▶ [SUPPLIED MATERIAL]:
╔══

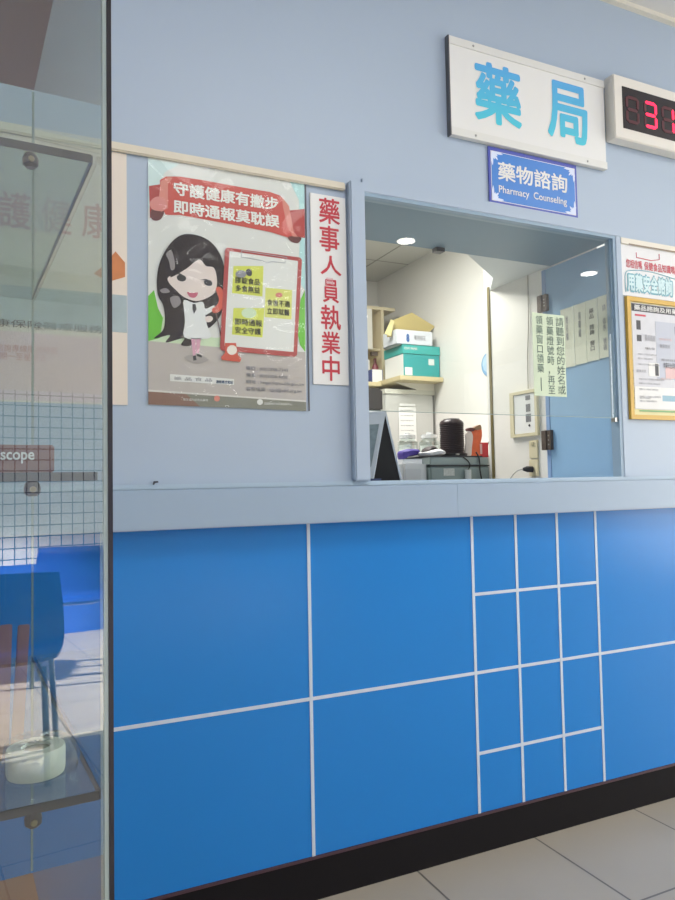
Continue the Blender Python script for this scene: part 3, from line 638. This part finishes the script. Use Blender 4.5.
# grey cabinet under the shelf with a paper
gc = thing('grey_cabinet', 'tall light grey metal cabinet standing in the corner under the shelf', 'cabinet', (2.22, 2.2, 0))
obj('body', B(2.05, 2.392, 1.95, 2.6, 0, 1.628), mat('light grey metal', '#bdbdb8', .4, .03), gc, bevel=.003)
obj('top_cap', B(2.045, 2.394, 1.943, 2.6, 1.603, 1.630), mat('pale grey cap', '#c9c9bd', .4), gc)
obj('door_gap', B(2.381, 2.386, 1.944, 1.9495, .1, 1.60), mat('dark gap', '#6d6d6a'), gc)
np_ = thing('paper_list', 'white printed sheet taped on the grey cabinet', 'paper', (2.19, 1.945, 1.32))
obj('sheet', B(2.136, 2.256, 1.9425, 1.944, 1.318, 1.525), PAPER, np_)
obj('header_strip', B(2.142, 2.252, 1.942, 1.9432, 1.53, 1.545), PAPER, np_)
for k in range(5): text('printed_line', '藥品項目數量表單', GREYINK, (2.146, 1.942, 1.50-k*.03), *AXF, .09, .006, np_)

# black device at left
bk = thing('black_printer', 'black machine partly hidden behind the left window post', 'printer', (1.72, 1.7, 1.43))
obj('body', B(1.58, 1.845, 1.6, 1.80, 1.455, 1.58), BLACK, bk, bevel=.012)
obj('paper_tray', B(1.60, 1.838, 1.58, 1.80, 1.43, 1.452), mat('pale tray', '#cfd2d2'), bk)
obj('support_stand', B(1.55, 1.85, 1.62, 1.86, 0, 1.429), mat('white cabinet', '#d4d6d4', .5), bk)

# back bench and equipment
bn = thing('work_bench', 'white bench behind the window carrying jars and appliances', 'bench', (1.85, 1.2, 0))
zb = 1.19
obj('bench_top', B(1.50, 2.395, .951, 1.55, zb-.03, zb), mat('white laminate top', '#d8d8d4', .4), bn)
obj('bench_body', B(1.52, 2.395, .98, 1.55, 0, zb-.03), MATS['white cabinet'], bn)
cp = thing('grey_printer', 'wide grey office printer under the dark cylinder behind the counter', 'printer', (1.85, .9, 0))
GP = mat('grey green plastic', '#8b9998', .45, .04)
cxa, cxb = aY(430, 470, .75).x, aY(490, 470, .75).x
obj('body', B(cxa, cxb, .75, .945, 0, 1.135), GP, cp, bevel=.006)
obj('lid', B(cxa-.002, cxb-.008, .745, .948, 1.139, 1.172), mat('grey lid', '#97a3a1', .4), cp, bevel=.004)
obj('lid_edge', B(cxa-.001, cxb-.04, .746, .948, 1.1725, 1.178), INK, cp)
obj('seam', B(cxa+.001, cxb-.004, .7475, .752, 1.134, 1.1395), INK, cp)
q0, q1 = aY(444, 469, .746), aY(455, 475, .746)
obj('label_patch', B(q0.x, q1.x, .7485, .7495, 1.095, 1.125), mat('pale label', '#c2c6c2', .5, .3, scale=100), cp)
cc_ = tag(obj('black_cable', tube([aY(463, 457, .74), aY(468, 461, .738), aY(470, 466, .738), aY(467, 472, .74), aY(468, 480, .74)], .0025, None, 6, 5), BLACK, smooth=True), 'thin black cable looping down the grey printer front', 'cable')
tag(obj('black_cable', tube([aY(476, 452, .74), aY(479, 458, .738), aY(480, 470, .738), aY(482, 481, .74)], .003, None, 6, 5), BLACK, smooth=True), 'thick black cable falling from the red cup down the printer', 'cable')
wbk = thing('white_bin', 'white plastic drawer unit left of the grey printer', 'drawer unit', (1.54, .8, 0))
wa, wb2 = aY(401, 470, .75).x, aY(429, 470, .75).x
obj('body', B(wa, wb2, .75, .945, 0, 1.165), mat('white plastic', '#d0d2d4', .4), wbk, bevel=.02)
obj('drawer_front', B(wa+.015, wb2-.04, .744, .751, 1.03, 1.125), mat('white drawer', '#c6c8cb', .4), wbk, bevel=.003)

def jar(x0, x1, y0, y1, Y, lab):
    a, b = aY(x0, y1, Y), aY(x1, y0, Y); r = (b.x-a.x)/2; cx_ = (a.x+b.x)/2
    t = thing('glass_jar', lab, 'jar', (cx_, Y, zb))
    h_ = b.z-zb
    obj('jar_body', lathe([(r*.92, 0), (r, .006), (r, h_*.62), (r*.7, h_*.72), (r*.7, h_*.78)], (cx_, Y, zb), seg=24), glass('jar glass', '#e4eae8', .08), t, smooth=True)
    obj('lid', lathe([(r*.78, 0), (r*.78, h_*.14), (r*.3, h_*.17), (r*.25, h_*.24)], (cx_, Y, zb+h_*.78), seg=24), mat('clear grey lid', '#b9bcbb', .2), t, smooth=True)
    obj('contents', lathe([(r*.85, 0), (r*.85, h_*.45)], (cx_, Y, zb+.004), seg=20), mat('cotton contents', '#cfd1d0', .8, .1, bump=.2), t)
jar(399, 416, 433.5, 452, 1.15, 'glass jar with a round lid directly below the taped paper')
jar(420.5, 438, 433, 452, 1.2, 'glass jar with a round lid next to the dark ribbed cylinder')
def blob(name, lab, cat, pts, Y, depth, m, zbase=None):
    """soft lumpy bundle following an outline"""
    P_ = [aY(a, b, Y) for a, b in pts]; P_ = spline(P_, 4)
    c_ = sum(P_, Vector())/len(P_); bm = bmesh.new(); rings = []
    for k, (s, dy) in enumerate(((.55, -.5), (.88, -.35), (1, 0), (.88, .35), (.55, .5))):
        rings.append([bm.verts.new(Vector((c_.x+(p.x-c_.x)*s, Y+dy*depth+random.uniform(-.002, .002), c_.z+(p.z-c_.z)*s))) for p in P_])
    n = len(P_)
    for a, b in zip(rings, rings[1:]):
        for i in range(n): bm.faces.new((a[i], a[(i+1) % n], b[(i+1) % n], b[i]))
    bm.faces.new(rings[0][::-1]); bm.faces.new(rings[-1])
    o = obj(name, bm, m, smooth=True); tag(o, lab, cat); return o
blob('purple_bag', 'crumpled purple bag lying in front of the glass jars', 'bag', [(399, 453), (404, 449.5), (412, 449), (417, 449.5), (418, 453), (413, 456), (404, 457.5), (400, 460)], .85, .07, mat('purple cloth', '#3f3080', .6, .2, scale=40))
blob('dark_pouch', 'small dark pouch between the purple bag and the ribbed cylinder', 'pouch', [(423, 451), (427, 447), (433, 446.5), (437, 450), (433, 453), (425, 453)], .95, .06, mat('dark brown cloth', '#3c3434', .6))
blob('white_bag', 'crumpled white plastic bag on the grey printer', 'bag', [(416, 453), (421, 452.5), (430, 451), (438, 449), (444, 452), (442, 455), (432, 456.5), (424, 457.5)], .83, .07, mat('white plastic film', '#dcdcdc', .35, .05, bump=.4, scale=60))

# dark ribbed cylinder
a, b = aY(440, 455, .85), aY(464.5, 455, .85)
kr = (b.x-a.x)/2*.84; kx = (a.x+b.x)/2; kz = 1.179; kh = aY(450, 419.5, .85).z-kz
kt = thing('air_heater', 'dark ribbed cylinder appliance standing on the grey printer', 'appliance', (kx, .85, kz))
KB = mat('dark brown plastic', '#2e2325', .35, .2, scale=30)
prof = []
nr = 16
for i in range(nr):
    z = .012+(kh-.03)*i/nr; dz = (kh-.03)/nr
    prof += [(kr*.93, z), (kr*.985, z+dz*.3), (kr*.985, z+dz*.7)]
obj('ribbed_body', lathe([(kr*.9, .008)]+prof+[(kr*.95, kh-.012), (kr*.8, kh-.004)], (kx, .85, kz), seg=48), KB, kt, smooth=True)
obj('base', lathe([(kr*1.12, 0), (kr*1.12, .012), (kr*.95, .014)], (kx+.006, .85, kz), seg=32), BLACK, kt)
obj('top_cap', lathe([(kr*.7, 0), (kr*.66, .008), (kr*.3, .011)], (kx, .85, kz+kh-.006), seg=32), mat('grey cap', '#55504f', .3), kt)
obj('badge', B(kx-.02, kx-.005, .85-kr*1.14, .85-kr*1.0, kz+.004, kz+.011), STEEL, kt)
# orange bag, red box, pen
ob = thing('orange_snack_bag', 'orange and white snack bag standing between the dark cylinder and red cup', 'bag', (2.0, .9, 1.18))
def bagpart(name, pts, Y, t, m):
    P_ = spline([aY(p[0], p[1], Y) for p in pts], 3); return obj(name, prism(P_, (0, 1, 0), t), m, ob)
bagpart('bag_body', [(470.5, 455), (471.5, 442), (472, 430), (476, 428.5), (481, 428), (482, 436), (480, 446), (481, 455), (476, 456)], .85, .03, mat('orange foil', '#d9653a', .35, .25, bump=.5, scale=45))
bagpart('white_front', [(465.5, 455.5), (466.5, 440), (466, 434), (470, 431), (473, 436), (472, 447), (471, 456)], .84, .01, mat('white foil', '#dcd2cb', .35, .1, bump=.3, scale=50))
bagpart('dark_top', [(468, 429), (471, 427.5), (475, 429), (473, 431.5), (469, 431)], .838, .02, mat('dark foil', '#5c2c2c', .4))
bagpart('folded_top', [(474, 428), (478, 425.5), (480.5, 425), (481.5, 429), (477, 430)], .842, .02, mat('grey brown foil', '#8d6c50', .4))
rc = thing('red_cup', 'small red square cup with a pen leaning out of it', 'cup', (2.0, .85, 1.18))
ra, rb_ = aY(480, 456, .85), aY(488.5, 456, .85); rz1 = aY(484, 442.5, .85).z
obj('cup_body', B((ra.x, rb_.x, .85, .853, 1.179, rz1), (ra.x, rb_.x, .897, .90, 1.179, rz1), (ra.x, ra.x+.003, .853, .897, 1.179, rz1), (rb_.x-.003, rb_.x, .853, .897, 1.179, rz1), (ra.x, rb_.x, .85, .9, 1.176, 1.181)), mat('red plastic', '#c8353c', .35), rc)
obj('cup_label', B(ra.x+.001, ra.x+.012, .8485, .8498, 1.19, rz1-.006), mat('pinkish label', '#dfb5b2'), rc)
tag(obj('pen', tube([aY(486, 450, .87), aY(492.5, 431.5, .88)], .0022, None, 8), mat('dark pen', '#4d4a4c')), 'thin dark pen leaning in the red cup', 'pen')
tag(obj('plastic_cup', lathe([(.014, 0), (.014, .05)], (aY(467, 463, .74).x, .735, 1.068+.001), seg=16), mat('pale cup', '#c9cfd2'), smooth=True), 'small pale plastic cup standing in front of the grey printer', 'cup')

# A-frame photo stand just inside the window
af = thing('tabletop_sign', 'black A-shaped tabletop sign with white edges just inside the window left corner', 'table sign', (1.1, .22, 1.0625))
Yt = .2
z0_ = 1.0632
pL, pT, pR = aY(371.8, 478, Yt), aY(385.6, 411, Yt), aY(402.5, 478, Yt)
ez = Vector((-.70, .72, 0))
for p in (pL, pR): p.z = z0_
Lh = .2
tri = [pL, pT, pR]
ix = .1
inner = [p.lerp((pL+pT+pR)/3, .03) for p in tri]
obj('side_panel', prism([p+ez*.002 for p in inner], ez, .004), mat('black card', '#0b0b0d', .85), af)
bm = bmesh.new(); prism([pL, pL+ez*Lh, pT+ez*Lh, pT], (pT-pL).cross(ez).normalized()*-1, .003, bm); obj('photo_panel', bm, mat('white frame', '#c9ced2', .4), af)
nrm = (pT-pL).cross(ez).normalized(); nrm = -nrm if nrm.dot(CAM-pL) < 0 else nrm
ins = [pL.lerp(pT, .24)+ez*.012, pL.lerp(pT, .26)+ez*(Lh-.01), pL.lerp(pT, .82)+ez*(Lh-.01), pL.lerp(pT, .82)+ez*.012]
obj('photo', prism([p+nrm*.004 for p in ins], nrm, .0005), mat('grey photo print', '#7f8d90', .4, .5, scale=45), af)
bm = bmesh.new(); prism([pR, pR+ez*Lh, pT+ez*Lh, pT], (0, -1, 0), .003, bm); obj('back_panel', bm, MATS['white frame'], af)
obj('edge_strip', tube([pL, pT, pR], .003, None, 6), MATS['white frame'], af)
obj('base_block', B(pL.x-.005, pL.x+.03, Yt-.006, Yt-.002, z0_, z0_+.02), mat('navy block', '#2c3a60'), af)

# bracket under the bulkhead
tag(obj('ceiling_bracket', B((1.352, 1.385, .30, .329, 1.868, 1.8815)), BLACK), 'small dark metal catch under the edge of the slate soffit', 'bracket')

# ---------------------------------------------------------------- ceiling downlights
LAMP = mat('lamp lens', '#fff8ee', .4, 0, emit=14)
def downlight(x, y, lab):
    t = thing('downlight', lab, 'ceiling light', (x, y, ZC), group='round downlights in the hall ceiling')
    obj('trim_ring', lathe([(.085, 0), (.085, .006), (.066, .008)], (x, y, ZC-.001), (0, 0, -1), 28), WHITE, t)
    obj('lens', lathe([(.062, 0), (.062, .004)], (x, y, ZC-.010), (0, 0, -1), 28), LAMP, t)
downlight(2.469, -2.353, 'round ceiling light reflected in the serving window, left one')
downlight(4.224, -2.47, 'round ceiling light reflected in the serving window, right one')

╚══

▶ [PROBLEM TO SOLVE]: Begin at the first line of the material and copy each line exactly through the one containing "1.50-k*.03), *AXF, .09, .006, np_)". Omit pictures.

▶ [TASK RESULT]:
Continue the Blender Python script for this scene: part 3, from line 638. This part finishes the script. Use Blender 4.5.
# grey cabinet under the shelf with a paper
gc = thing('grey_cabinet', 'tall light grey metal cabinet standing in the corner under the shelf', 'cabinet', (2.22, 2.2, 0))
obj('body', B(2.05, 2.392, 1.95, 2.6, 0, 1.628), mat('light grey metal', '#bdbdb8', .4, .03), gc, bevel=.003)
obj('top_cap', B(2.045, 2.394, 1.943, 2.6, 1.603, 1.630), mat('pale grey cap', '#c9c9bd', .4), gc)
obj('door_gap', B(2.381, 2.386, 1.944, 1.9495, .1, 1.60), mat('dark gap', '#6d6d6a'), gc)
np_ = thing('paper_list', 'white printed sheet taped on the grey cabinet', 'paper', (2.19, 1.945, 1.32))
obj('sheet', B(2.136, 2.256, 1.9425, 1.944, 1.318, 1.525), PAPER, np_)
obj('header_strip', B(2.142, 2.252, 1.942, 1.9432, 1.53, 1.545), PAPER, np_)
for k in range(5): text('printed_line', '藥品項目數量表單', GREYINK, (2.146, 1.942, 1.50-k*.03), *AXF, .09, .006, np_)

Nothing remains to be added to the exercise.